## Problem statement
Repeat only the lines running from the beginning of the material through the line that contains "random.seed(7)".

## Given data
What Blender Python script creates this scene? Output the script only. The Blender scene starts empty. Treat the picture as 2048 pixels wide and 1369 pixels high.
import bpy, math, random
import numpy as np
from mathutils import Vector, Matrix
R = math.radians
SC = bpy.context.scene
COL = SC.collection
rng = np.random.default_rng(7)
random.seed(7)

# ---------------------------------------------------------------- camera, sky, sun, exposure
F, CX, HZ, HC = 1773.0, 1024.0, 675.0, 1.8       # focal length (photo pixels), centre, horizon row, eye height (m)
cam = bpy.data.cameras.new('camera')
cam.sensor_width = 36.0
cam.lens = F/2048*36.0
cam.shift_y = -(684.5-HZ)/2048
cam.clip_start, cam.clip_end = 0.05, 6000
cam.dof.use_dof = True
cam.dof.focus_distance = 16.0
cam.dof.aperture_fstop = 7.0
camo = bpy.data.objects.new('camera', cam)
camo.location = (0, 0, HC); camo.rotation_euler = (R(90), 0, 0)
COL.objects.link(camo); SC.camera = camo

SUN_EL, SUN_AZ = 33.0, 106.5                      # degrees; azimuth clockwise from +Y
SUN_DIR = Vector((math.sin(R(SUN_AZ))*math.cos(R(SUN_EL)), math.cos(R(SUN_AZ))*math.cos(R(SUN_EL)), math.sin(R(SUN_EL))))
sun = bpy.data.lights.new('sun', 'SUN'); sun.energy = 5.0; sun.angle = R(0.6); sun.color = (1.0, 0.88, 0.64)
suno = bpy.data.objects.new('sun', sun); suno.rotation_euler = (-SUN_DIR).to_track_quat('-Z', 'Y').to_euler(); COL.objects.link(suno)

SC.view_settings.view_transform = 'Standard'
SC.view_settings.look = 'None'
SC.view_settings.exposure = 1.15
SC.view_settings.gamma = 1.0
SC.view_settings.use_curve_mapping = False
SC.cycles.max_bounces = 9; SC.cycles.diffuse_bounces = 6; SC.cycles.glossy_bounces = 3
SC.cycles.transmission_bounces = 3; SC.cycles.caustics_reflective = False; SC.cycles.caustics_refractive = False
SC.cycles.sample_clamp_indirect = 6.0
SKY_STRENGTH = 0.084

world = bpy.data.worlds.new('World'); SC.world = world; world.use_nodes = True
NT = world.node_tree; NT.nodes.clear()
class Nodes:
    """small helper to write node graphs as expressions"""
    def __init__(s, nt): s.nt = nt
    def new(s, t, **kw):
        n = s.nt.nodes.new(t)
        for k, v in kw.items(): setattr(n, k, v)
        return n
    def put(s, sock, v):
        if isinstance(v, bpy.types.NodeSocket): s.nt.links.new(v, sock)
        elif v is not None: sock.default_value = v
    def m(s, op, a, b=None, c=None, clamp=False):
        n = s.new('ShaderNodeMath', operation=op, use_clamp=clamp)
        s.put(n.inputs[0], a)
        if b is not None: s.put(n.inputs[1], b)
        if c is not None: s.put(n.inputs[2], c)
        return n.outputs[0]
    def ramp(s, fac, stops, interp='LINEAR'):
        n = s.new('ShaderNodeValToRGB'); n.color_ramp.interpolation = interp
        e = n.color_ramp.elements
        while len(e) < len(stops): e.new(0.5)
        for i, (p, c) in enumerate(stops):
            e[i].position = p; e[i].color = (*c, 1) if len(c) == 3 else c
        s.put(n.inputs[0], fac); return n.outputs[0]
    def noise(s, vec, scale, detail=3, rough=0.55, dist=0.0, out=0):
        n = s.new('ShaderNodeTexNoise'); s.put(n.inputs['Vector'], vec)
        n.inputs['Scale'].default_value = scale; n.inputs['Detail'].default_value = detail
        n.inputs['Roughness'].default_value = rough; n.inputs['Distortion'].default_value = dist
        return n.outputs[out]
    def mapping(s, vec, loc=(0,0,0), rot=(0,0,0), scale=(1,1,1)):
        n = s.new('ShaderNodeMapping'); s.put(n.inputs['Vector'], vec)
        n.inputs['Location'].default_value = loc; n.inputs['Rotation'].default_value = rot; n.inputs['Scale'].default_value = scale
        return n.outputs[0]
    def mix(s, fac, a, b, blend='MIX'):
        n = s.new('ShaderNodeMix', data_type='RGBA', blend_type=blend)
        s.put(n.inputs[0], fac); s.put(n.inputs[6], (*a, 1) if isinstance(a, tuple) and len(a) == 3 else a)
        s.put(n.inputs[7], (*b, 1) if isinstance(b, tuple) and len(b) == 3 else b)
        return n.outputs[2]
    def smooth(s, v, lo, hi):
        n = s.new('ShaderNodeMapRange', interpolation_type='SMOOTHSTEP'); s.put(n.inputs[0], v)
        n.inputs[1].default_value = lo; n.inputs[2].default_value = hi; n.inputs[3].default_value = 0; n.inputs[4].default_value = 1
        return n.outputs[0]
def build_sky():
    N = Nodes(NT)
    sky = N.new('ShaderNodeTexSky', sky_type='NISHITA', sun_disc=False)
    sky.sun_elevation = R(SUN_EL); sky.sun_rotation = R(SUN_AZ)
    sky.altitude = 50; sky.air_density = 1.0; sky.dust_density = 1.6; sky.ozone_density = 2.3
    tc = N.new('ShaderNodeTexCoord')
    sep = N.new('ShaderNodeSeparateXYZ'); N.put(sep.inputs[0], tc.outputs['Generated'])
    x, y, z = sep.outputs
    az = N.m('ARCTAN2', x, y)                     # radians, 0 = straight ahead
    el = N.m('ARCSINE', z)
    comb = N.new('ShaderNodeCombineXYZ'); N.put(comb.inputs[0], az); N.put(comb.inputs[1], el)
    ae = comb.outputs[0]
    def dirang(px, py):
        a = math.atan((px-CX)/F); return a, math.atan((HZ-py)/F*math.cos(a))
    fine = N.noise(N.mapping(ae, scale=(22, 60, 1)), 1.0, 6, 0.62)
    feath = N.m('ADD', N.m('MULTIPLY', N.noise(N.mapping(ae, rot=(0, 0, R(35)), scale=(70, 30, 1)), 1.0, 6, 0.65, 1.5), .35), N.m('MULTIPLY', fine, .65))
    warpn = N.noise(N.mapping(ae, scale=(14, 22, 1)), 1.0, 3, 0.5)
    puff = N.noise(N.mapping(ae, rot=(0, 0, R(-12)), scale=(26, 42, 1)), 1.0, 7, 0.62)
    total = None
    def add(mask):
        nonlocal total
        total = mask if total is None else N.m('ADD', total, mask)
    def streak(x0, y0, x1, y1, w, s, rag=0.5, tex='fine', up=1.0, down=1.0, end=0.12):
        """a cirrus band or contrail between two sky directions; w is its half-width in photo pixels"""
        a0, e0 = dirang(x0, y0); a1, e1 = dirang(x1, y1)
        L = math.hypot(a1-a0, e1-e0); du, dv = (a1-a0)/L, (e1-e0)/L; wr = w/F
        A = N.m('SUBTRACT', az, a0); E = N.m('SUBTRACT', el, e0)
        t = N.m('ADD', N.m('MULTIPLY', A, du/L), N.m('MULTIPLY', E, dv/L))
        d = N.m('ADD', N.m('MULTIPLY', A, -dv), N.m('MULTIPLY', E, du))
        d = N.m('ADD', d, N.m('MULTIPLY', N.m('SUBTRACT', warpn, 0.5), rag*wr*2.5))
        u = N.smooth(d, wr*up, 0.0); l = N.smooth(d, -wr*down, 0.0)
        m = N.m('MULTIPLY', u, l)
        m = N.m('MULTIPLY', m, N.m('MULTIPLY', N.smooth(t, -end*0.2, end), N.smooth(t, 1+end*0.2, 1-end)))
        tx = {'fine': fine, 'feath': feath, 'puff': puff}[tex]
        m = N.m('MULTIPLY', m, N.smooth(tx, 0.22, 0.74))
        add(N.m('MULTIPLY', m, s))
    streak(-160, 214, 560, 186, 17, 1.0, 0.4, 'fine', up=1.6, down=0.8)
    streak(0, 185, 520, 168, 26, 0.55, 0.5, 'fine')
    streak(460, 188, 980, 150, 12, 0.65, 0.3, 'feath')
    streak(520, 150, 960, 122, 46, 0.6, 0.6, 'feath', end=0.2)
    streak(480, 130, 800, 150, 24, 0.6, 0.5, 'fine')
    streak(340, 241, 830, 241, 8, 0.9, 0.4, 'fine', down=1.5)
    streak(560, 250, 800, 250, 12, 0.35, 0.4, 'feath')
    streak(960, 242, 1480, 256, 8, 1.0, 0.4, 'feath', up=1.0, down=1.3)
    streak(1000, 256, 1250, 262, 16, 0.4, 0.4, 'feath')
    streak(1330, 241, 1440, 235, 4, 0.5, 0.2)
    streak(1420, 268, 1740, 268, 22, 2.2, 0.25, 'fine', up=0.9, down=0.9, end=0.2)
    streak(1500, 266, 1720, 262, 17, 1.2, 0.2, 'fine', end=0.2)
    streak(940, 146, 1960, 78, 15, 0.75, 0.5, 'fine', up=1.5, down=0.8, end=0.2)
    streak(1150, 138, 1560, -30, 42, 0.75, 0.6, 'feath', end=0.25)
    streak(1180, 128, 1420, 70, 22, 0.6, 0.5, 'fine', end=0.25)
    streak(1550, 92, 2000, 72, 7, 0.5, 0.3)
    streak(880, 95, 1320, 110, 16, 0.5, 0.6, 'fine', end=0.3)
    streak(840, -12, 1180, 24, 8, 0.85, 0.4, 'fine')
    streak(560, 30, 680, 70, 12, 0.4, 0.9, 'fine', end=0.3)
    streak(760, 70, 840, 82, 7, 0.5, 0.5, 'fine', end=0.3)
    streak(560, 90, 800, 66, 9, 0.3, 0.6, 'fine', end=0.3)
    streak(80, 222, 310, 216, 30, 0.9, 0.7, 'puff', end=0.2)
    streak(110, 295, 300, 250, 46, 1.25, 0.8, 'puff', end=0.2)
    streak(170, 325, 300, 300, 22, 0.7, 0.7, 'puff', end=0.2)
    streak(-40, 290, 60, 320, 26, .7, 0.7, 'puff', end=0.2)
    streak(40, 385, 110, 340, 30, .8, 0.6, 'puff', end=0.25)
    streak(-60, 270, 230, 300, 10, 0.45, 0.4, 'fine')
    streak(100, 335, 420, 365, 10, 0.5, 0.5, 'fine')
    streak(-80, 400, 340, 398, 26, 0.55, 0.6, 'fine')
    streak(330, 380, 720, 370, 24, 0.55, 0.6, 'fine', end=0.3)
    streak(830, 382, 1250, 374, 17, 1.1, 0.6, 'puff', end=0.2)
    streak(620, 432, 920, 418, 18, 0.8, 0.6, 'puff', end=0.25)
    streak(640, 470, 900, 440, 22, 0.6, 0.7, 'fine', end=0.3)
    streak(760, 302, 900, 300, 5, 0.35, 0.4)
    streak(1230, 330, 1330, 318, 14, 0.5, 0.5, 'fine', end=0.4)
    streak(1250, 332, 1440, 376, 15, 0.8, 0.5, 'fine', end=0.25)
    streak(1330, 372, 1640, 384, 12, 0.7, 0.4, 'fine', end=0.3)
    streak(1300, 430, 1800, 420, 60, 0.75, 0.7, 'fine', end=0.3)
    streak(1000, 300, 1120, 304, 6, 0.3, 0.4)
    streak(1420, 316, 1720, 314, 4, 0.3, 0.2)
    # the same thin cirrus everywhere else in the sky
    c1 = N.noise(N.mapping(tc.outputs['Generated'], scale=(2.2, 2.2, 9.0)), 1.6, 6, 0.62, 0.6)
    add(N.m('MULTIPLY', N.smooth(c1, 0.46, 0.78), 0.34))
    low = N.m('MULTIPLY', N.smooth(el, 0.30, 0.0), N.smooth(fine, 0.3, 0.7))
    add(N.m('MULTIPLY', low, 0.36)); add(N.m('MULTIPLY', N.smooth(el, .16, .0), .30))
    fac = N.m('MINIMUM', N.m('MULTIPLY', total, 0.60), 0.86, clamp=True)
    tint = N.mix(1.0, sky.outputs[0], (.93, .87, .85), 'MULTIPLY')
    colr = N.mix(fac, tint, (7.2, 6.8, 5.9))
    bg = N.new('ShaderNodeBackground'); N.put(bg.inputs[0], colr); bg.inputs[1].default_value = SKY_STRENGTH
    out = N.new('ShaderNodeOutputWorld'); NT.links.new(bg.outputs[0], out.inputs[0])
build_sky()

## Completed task
What Blender Python script creates this scene? Output the script only. The Blender scene starts empty. Treat the picture as 2048 pixels wide and 1369 pixels high.
import bpy, math, random
import numpy as np
from mathutils import Vector, Matrix
R = math.radians
SC = bpy.context.scene
COL = SC.collection
rng = np.random.default_rng(7)
random.seed(7)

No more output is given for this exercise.